I am new to hibernate. I am designing an application in spring boot with JPA Hibernate.

I have database schema as :

CREATE TABLE IF NOT EXISTS `offers` (
`id` int(11) NOT NULL,
  `detail` varchar(255) NOT NULL
 `status` varchar(255) NOT NULL
) ENGINE=InnoDB DEFAULT CHARSET=latin1;

CREATE TABLE `restaurants` (
 `id` int(11) NOT NULL AUTO_INCREMENT,
 `name` varchar(255) NOT NULL,
 `status` varchar(255) NOT NULL
 PRIMARY KEY (`id`)
) ENGINE=InnoDB DEFAULT CHARSET=latin1

CREATE TABLE `rest_offer_map` (
 `id` int(11) NOT NULL,
 `rest_id` int(11) NOT NULL,
 `offer_id` int(11) NOT NULL
 `status` varchar(255) NOT NULL
) ENGINE=InnoDB DEFAULT CHARSET=latin1

I guess schema is clear. Now It could be the case that an restaurant exists without any offer. How do I create entities so that I could achieve left join. Also there is a column named status in every table, it needs to be taken care of (especially in left join as in that case status will be a join condition)
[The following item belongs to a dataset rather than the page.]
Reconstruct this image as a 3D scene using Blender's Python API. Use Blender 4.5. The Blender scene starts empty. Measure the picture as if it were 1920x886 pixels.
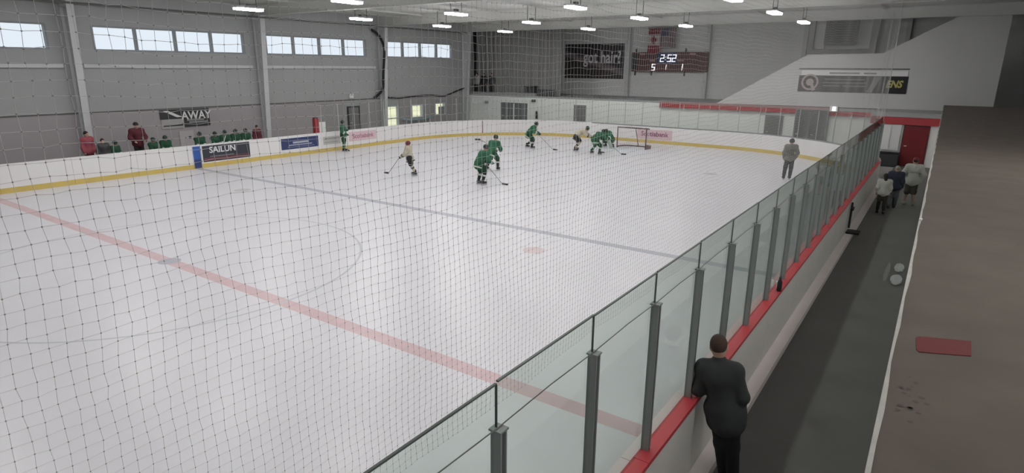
import bpy, bmesh, math, random
import numpy as np
from mathutils import Vector, Matrix

random.seed(7)
sc = bpy.context.scene
COL = sc.collection

# ------------------------------------------------------------------ camera, world, exposure
def make_camera():
    cam = bpy.data.cameras.new('camera')
    ob = bpy.data.objects.new('camera', cam)
    COL.objects.link(ob)
    yaw, pitch, roll, fpx = 0.608, 0.273, 0.008, 1135.7
    f = Vector((-math.sin(yaw)*math.cos(pitch), math.cos(yaw)*math.cos(pitch), -math.sin(pitch)))
    r = Vector((math.cos(yaw), math.sin(yaw), 0)); u = r.cross(f)
    r2 = r*math.cos(roll)+u*math.sin(roll); u2 = -r*math.sin(roll)+u*math.cos(roll)
    m = Matrix((r2, u2, -f)).transposed().to_4x4()
    m.translation = (14.98, -6.805, 4.663)
    ob.matrix_world = m
    cam.sensor_fit = 'HORIZONTAL'; cam.sensor_width = 36
    cam.lens = 36*fpx/1920
    cam.clip_start = 0.05; cam.clip_end = 400
    sc.camera = ob
make_camera()

w = bpy.data.worlds.new('sky'); sc.world = w; w.use_nodes = True
bg = w.node_tree.nodes['Background']
bg.inputs[0].default_value = (0.90, 0.95, 1.0, 1); bg.inputs[1].default_value = 1.0
sun = bpy.data.lights.new('sun', 'SUN'); sun.energy = 4.0; sun.angle = 0.01; sun.color = (1.0, 0.96, 0.88)
so = bpy.data.objects.new('sun', sun); COL.objects.link(so); so.rotation_euler = (math.radians(-32), 0, 0); so.location = (0, 0, 30)
LAMP_STRENGTH = 67.0
vs = sc.view_settings
vs.view_transform = 'Standard'; vs.look = 'None'; vs.exposure = 0.0; vs.gamma = 1.0
vs.use_curve_mapping = False
sc.cycles.transparent_max_bounces = 24
sc.cycles.max_bounces = 6
sc.cycles.sample_clamp_indirect = 6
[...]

The o/p I want is list of all restaurants with the offers(in any), so left join is needed.

Answer 1

You need to create the Restaurant entity as the owning side of the relationship as below

@Entity
@Table(name="restaurants")
public class Restaurant implements Serializable{
@Id
@Column(name="id")
private Long id;
@ManyToMany
@JoinTable(name="rest_offer_map",joinColumns=@JoinColumn(name="rest_id", referencedColumnName="id"),              inverseJoinColumns=@JoinColumn(name="offer_id",referencedColumnName="id"))
private Collection<Offer> offers;
        .....

}

And the Offer entity as below

@Entity
@Table(name"offers")
public class Offer implements Serializable{
     @Id
     @Column(name="id")
     private Long id;
     ManyToMany(mappedBy="offers")
     private Collection<Restaurant> restaurants;
......
}